After the first birthday, the risk drops significantly, and many families introduce a small stuffed animal into the crib at that point. If your baby has already bonded with a particular plush toy, you can offer it during awake time and supervised play throughout the first year, then transition it to the sleep environment once it’s safe to do so.

Choosing a Safe First Stuffed Animal

For babies under 3, the most important safety features are simple. The toy should have no small parts that could detach, including plastic button eyes, snap-on noses, or decorative ribbons. Federal safety standards ban small parts in toys for children under 3, and they require that seams on stuffed toys hold up under stress testing so filling material can’t come out. Look for plush toys with embroidered facial features rather than glued or buttoned ones.

The toy should also be machine washable, because it will end up in your baby’s mouth repeatedly. Choose a size your baby can hold and manipulate easily. A stuffed animal that’s too large won’t become a comfort object because your baby can’t carry it around independently. Something roughly the size of their torso or smaller tends to work best.

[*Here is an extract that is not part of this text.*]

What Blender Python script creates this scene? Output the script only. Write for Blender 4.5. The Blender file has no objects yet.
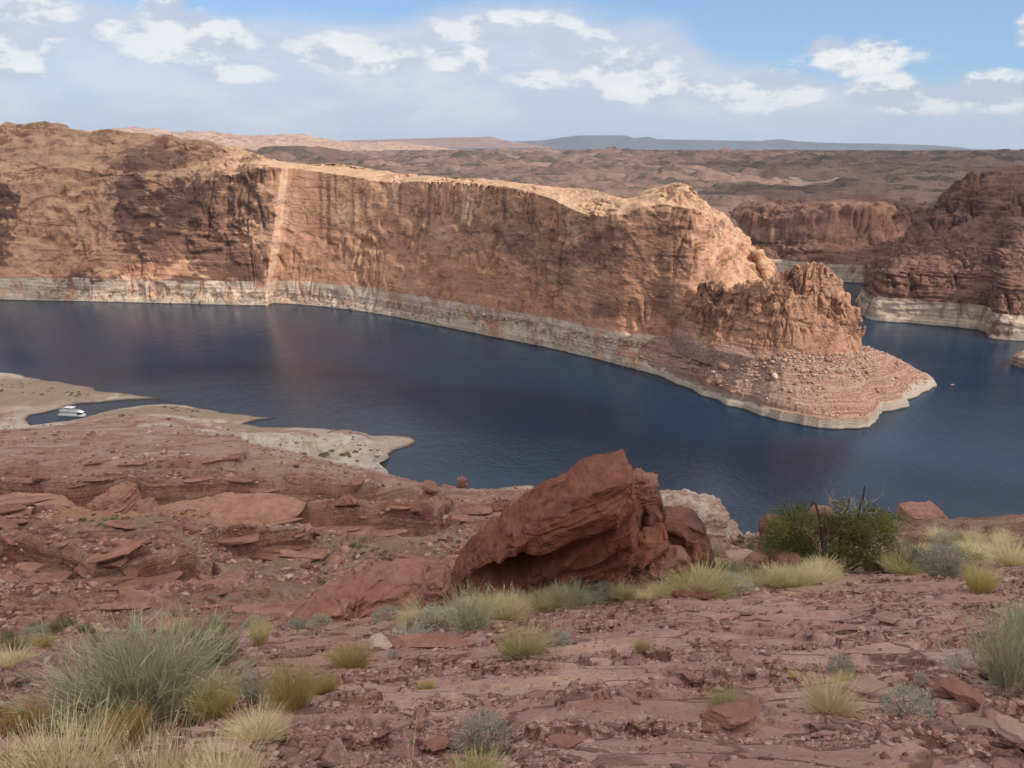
import bpy, math, random
import numpy as np
from mathutils import Vector

# ---------------------------------------------------------------- camera, sky, sun, exposure
SC = bpy.context.scene
COL = SC.collection
F = 780.0
PITCH = math.radians(17.0)
CZ = 150.0
SUN_EL, SUN_AZ = math.radians(38.0), math.radians(122.0)      # azimuth clockwise from +y
cam_d = bpy.data.cameras.new('camera'); cam = bpy.data.objects.new('camera', cam_d); COL.objects.link(cam)
cam_d.sensor_width = 36.0; cam_d.lens = 36.0 * F / 1024.0
cam_d.clip_start = 0.1; cam_d.clip_end = 120000.0
cam.location = (0, 0, CZ); cam.rotation_euler = (math.pi / 2 - PITCH, 0, 0)
SC.camera = cam
SC.view_settings.view_transform = 'Standard'; SC.view_settings.look = 'None'
SC.view_settings.gamma = 1.0; SC.view_settings.use_curve_mapping = False
SC.view_settings.exposure = -0.02
SC.cycles.max_bounces = 6; SC.cycles.diffuse_bounces = 3; SC.cycles.glossy_bounces = 3
SC.cycles.transparent_max_bounces = 12; SC.cycles.volume_bounces = 0

sun_d = bpy.data.lights.new('sun', 'SUN'); sun = bpy.data.objects.new('sun', sun_d); COL.objects.link(sun)
sun_d.energy = 4.2; sun_d.angle = math.radians(0.53); sun_d.color = (1.0, 0.93, 0.82)
SV = Vector((math.cos(SUN_EL) * math.sin(SUN_AZ), math.cos(SUN_EL) * math.cos(SUN_AZ), math.sin(SUN_EL)))
sun.rotation_euler = SV.to_track_quat('Z', 'Y').to_euler()


class NT:
    """small helper to write node trees"""
    def __init__(s, tree):
        s.t = tree; s.n = tree.nodes; s.l = tree.links
    def new(s, typ, **kw):
        n = s.n.new(typ)
        for k, v in kw.items(): setattr(n, k, v)
        return n
    def put(s, sock, v):
        if hasattr(v, 'is_output') or isinstance(v, bpy.types.NodeSocket): s.l.new(v, sock)
        else: sock.default_value = v
    def m(s, op, a, b=None, c=None, clamp=False):
        n = s.new('ShaderNodeMath', operation=op, use_clamp=clamp)
        s.put(n.inputs[0], a)
        if b is not None: s.put(n.inputs[1], b)
        if c is not None: s.put(n.inputs[2], c)
        return n.outputs[0]
    def ss(s, x, a, b):
        n = s.new('ShaderNodeMapRange', interpolation_type='SMOOTHSTEP', clamp=True)
        s.put(n.inputs[0], x); s.put(n.inputs[1], a); s.put(n.inputs[2], b)
        return n.outputs[0]
    def mix(s, f, a, b, mode='MIX'):
        n = s.new('ShaderNodeMix', data_type='RGBA', blend_type=mode)
        s.put(n.inputs[0], f)
        s.put(n.inputs[6], a if not isinstance(a, tuple) else (*a[:3], 1)); s.put(n.inputs[7], b if not isinstance(b, tuple) else (*b[:3], 1))
        return n.outputs[2]
    def noise(s, vec, scale=1, detail=5, rough=.55, dist=0.0):
        n = s.new('ShaderNodeTexNoise'); s.put(n.inputs['Vector'], vec)
        n.inputs['Scale'].default_value = scale; n.inputs['Detail'].default_value = detail
        n.inputs['Roughness'].default_value = rough; n.inputs['Distortion'].default_value = dist
        return n.outputs['Fac']
    def mapping(s, vec, scale=(1, 1, 1), loc=(0, 0, 0), rot=(0, 0, 0)):
        n = s.new('ShaderNodeMapping'); s.put(n.inputs[0], vec)
        n.inputs[1].default_value = loc; n.inputs[2].default_value = rot; n.inputs[3].default_value = scale
        return n.outputs[0]
    def comb(s, x, y, z):
        n = s.new('ShaderNodeCombineXYZ'); s.put(n.inputs[0], x); s.put(n.inputs[1], y); s.put(n.inputs[2], z); return n.outputs[0]
    def sep(s, v):
        n = s.new('ShaderNodeSeparateXYZ'); s.put(n.inputs[0], v); return n.outputs
    def ramp(s, f, stops, interp='LINEAR'):
        n = s.new('ShaderNodeValToRGB'); s.put(n.inputs[0], f); e = n.color_ramp; e.interpolation = interp
        while len(e.elements) < len(stops): e.elements.new(0.5)
        for el, (p, c) in zip(e.elements, stops): el.position = p; el.color = (*c[:3], 1)
        return n.outputs[0]


def build_world():
    w = bpy.data.worlds.new('World'); SC.world = w; w.use_nodes = True
    w.node_tree.nodes.clear(); T = NT(w.node_tree)
    sky = T.new('ShaderNodeTexSky', sky_type='NISHITA'); sky.sun_disc = False
    sky.sun_elevation = SUN_EL; sky.sun_rotation = SUN_AZ; sky.altitude = 1200; sky.air_density = 1.0; sky.dust_density = 0.6; sky.ozone_density = 1.3
    tc = T.new('ShaderNodeTexCoord')
    X, Y, Z = T.sep(tc.outputs['Generated'])
    hyp = T.m('SQRT', T.m('ADD', T.m('MULTIPLY', X, X), T.m('MULTIPLY', Y, Y)))
    az = T.m('ARCTAN2', X, Y)
    el = T.m('ARCTAN2', Z, hyp)
    # a cloud layer seen at a slant: noise in (azimuth, elevation), stretched along the horizon
    P = T.comb(az, T.m('MULTIPLY', el, 1.9), 3.7)
    n1 = T.noise(P, 13.0, 8, .60, .10)
    n2 = T.noise(T.comb(az, T.m('MULTIPLY', el, 3.6), 1.3), 3.2, 6, .6, .3)
    Pl = T.comb(T.m('ADD', az, 0.008), T.m('MULTIPLY', T.m('ADD', el, 0.016), 1.9), 3.7)
    n1l = T.noise(Pl, 13.0, 8, .60, .10)
    fine = T.noise(P, 38.0, 6, .6, .1)
    # broad veil, its upper edge as a function of azimuth (degrees -> elevation degrees)
    edge = [(-60, 9), (-34, 8.7), (-30, 8.6), (-25, 8.6), (-21, 8.0), (-15, 7.5), (-9, 7.4), (-5, 8.6), (1, 8.9), (6, 8.2), (11, 7.6), (14, 5.4), (20, 4.6), (28, 4.0), (34, 3.9), (60, 5)]
    fc = T.new('ShaderNodeFloatCurve'); cv = fc.mapping.curves[0]
    pts = [((a + 60) / 120, e / 12) for a, e in edge]
    while len(cv.points) < len(pts): cv.points.new(0.5, 0.5)
    for p, (a, b) in zip(cv.points, pts): p.location = (a, b)
    fc.mapping.update()
    T.put(fc.inputs[1], T.m('DIVIDE', T.m('ADD', T.m('DEGREES', az), 60), 120, clamp=True))
    eld = T.m('DEGREES', el)
    rel = T.m('SUBTRACT', T.m('MULTIPLY', fc.outputs[0], 12), eld)          # >0 below the veil's edge
    relj = T.m('ADD', rel, T.m('MULTIPLY', T.m('SUBTRACT', n2, .5), 5.0))
    veil = T.m('MULTIPLY', T.ss(relj, -0.7, 1.5), T.m('ADD', 0.62, T.m('MULTIPLY', n2, .45)), clamp=True)
    # distinct cumulus heaps: (px, py, half width, half height)
    heaps = [(340, 52, 55, 16), (195, 38, 62, 20), (165, 15, 22, 17), (25, 38, 34, 16), (14, 68, 34, 12), (30, 8, 46, 12), (235, 72, 42, 8), (378, 60, 42, 10),
             (462, 58, 36, 13), (500, 30, 62, 13), (575, 48, 40, 14), (620, 62, 50, 16), (545, 78, 34, 9), (690, 92, 30, 10), (118, 32, 22, 8), (655, 88, 50, 12), (760, 93, 32, 19), (795, 88, 36, 14),
             (862, 57, 56, 15), (830, 48, 24, 11), (885, 92, 40, 15), (925, 100, 60, 12), (990, 93, 44, 15), (1045, 26, 26, 14), (700, 95, 30, 9)]
    field = None
    for (px, py, rx, ry) in heaps:
        u = (px - 512) / F; v = (384 - py) / F
        dy = math.cos(PITCH) + v * math.sin(PITCH); dz = -math.sin(PITCH) + v * math.cos(PITCH)
        a0 = math.atan2(u, dy); e0 = math.atan2(dz, math.hypot(u, dy))
        rxx = rx / F * math.cos(a0) ** 2; ryy = ry / F
        dx = T.m('DIVIDE', T.m('SUBTRACT', az, a0), rxx)
        de = T.m('SUBTRACT', el, e0)
        de = T.m('DIVIDE', de, ryy)
        d2 = T.m('ADD', T.m('MULTIPLY', dx, dx), T.m('MULTIPLY', de, de))
        g = T.m('SUBTRACT', 1.0, d2)
        field = g if field is None else T.m('SMOOTH_MAX', field, g, 0.25)
    lump = T.m('MULTIPLY', T.m('SUBTRACT', n1, .5), 4.4)
    lump2 = T.m('MULTIPLY', T.m('SUBTRACT', fine, .5), 1.6)
    dens = T.m('ADD', T.m('ADD', T.m('MAXIMUM', field, -2.2), lump), lump2)
    heap = T.ss(dens, -0.55, .55)
    core = T.ss(dens, 0.2, 2.6)
    lit = T.ss(T.m('SUBTRACT', n1, n1l), -0.06, 0.07)
    shade = T.m('MULTIPLY', T.m('ADD', T.m('MULTIPLY', lit, .72), T.m('MULTIPLY', core, .28)), 1.0, clamp=True)
    ccol = T.mix(shade, (5.0, 5.5, 6.4), (9.3, 9.2, 8.8))
    vcol = T.mix(T.ss(eld, 0.0, 7.0), (4.9, 5.6, 6.5), (5.3, 5.8, 6.8))
    vcol = T.mix(T.m('MULTIPLY', T.ss(T.noise(T.comb(az, T.m('MULTIPLY', el, 3.0), 7.7), 7.0, 6, .6, .4), .42, .66), .75), vcol, (6.6, 6.8, 7.2))
    low = T.ss(eld, 5.0, 0.3)
    skyc = T.mix(0.35, T.mix(1.0, sky.outputs[0], (0.76, 0.94, 1.12), 'MULTIPLY'), (3.9, 5.6, 8.6))
    a = T.mix(T.m('MULTIPLY', low, .6), skyc, (5.0, 5.9, 7.3))
    b = T.mix(veil, a, vcol)
    c = T.mix(T.m('MULTIPLY', heap, T.m('SUBTRACT', .95, T.m('MULTIPLY', veil, .28))), b, ccol)
    # above the view: broken cloud over the whole sky
    hi = T.m('MULTIPLY', T.ss(eld, 11.0, 24.0), T.ss(T.noise(tc.outputs['Generated'], 2.6, 5, .6, .3), .34, .52))
    dt = T.new('ShaderNodeVectorMath', operation='DOT_PRODUCT'); T.put(dt.inputs[0], tc.outputs['Generated']); dt.inputs[1].default_value = tuple(SV)
    glow = T.ss(dt.outputs['Value'], .2, 1.0)
    c = T.mix(T.m('MULTIPLY', hi, .9), c, T.mix(glow, (9.4, 9.2, 9.1), (23.0, 21.0, 19.0)))
    bg = T.new('ShaderNodeBackground'); T.put(bg.inputs[0], c); bg.inputs[1].default_value = 0.115
    w.cycles.sampling_method = 'MANUAL'; w.cycles.sample_map_resolution = 512
    out = T.new('ShaderNodeOutputWorld'); T.l.new(bg.outputs[0], out.inputs[0])
build_world()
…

Why the Attachment Matters

A baby’s love for a stuffed animal isn’t just cute. It’s a sign of healthy emotional development. When your child clutches a plush toy during a stressful moment, they’re practicing self-soothing, a skill they’ll refine for years. The stuffed animal gives them something predictable and controllable in a world that often feels like neither. Separation anxiety, which typically fades by age 2 or 3, becomes more manageable when a child has a reliable comfort object they can bring along to daycare drop-off or a new environment.

If your baby hasn’t attached to a stuffed animal by their first birthday, there’s no reason to force it. Some children find comfort in other ways. But if you’d like to encourage the bond, consistency helps. Offer the same soft toy during calm, positive moments like feeding, cuddling, and reading. Over time, your baby will associate that object with safety and comfort, and the attachment will follow naturally.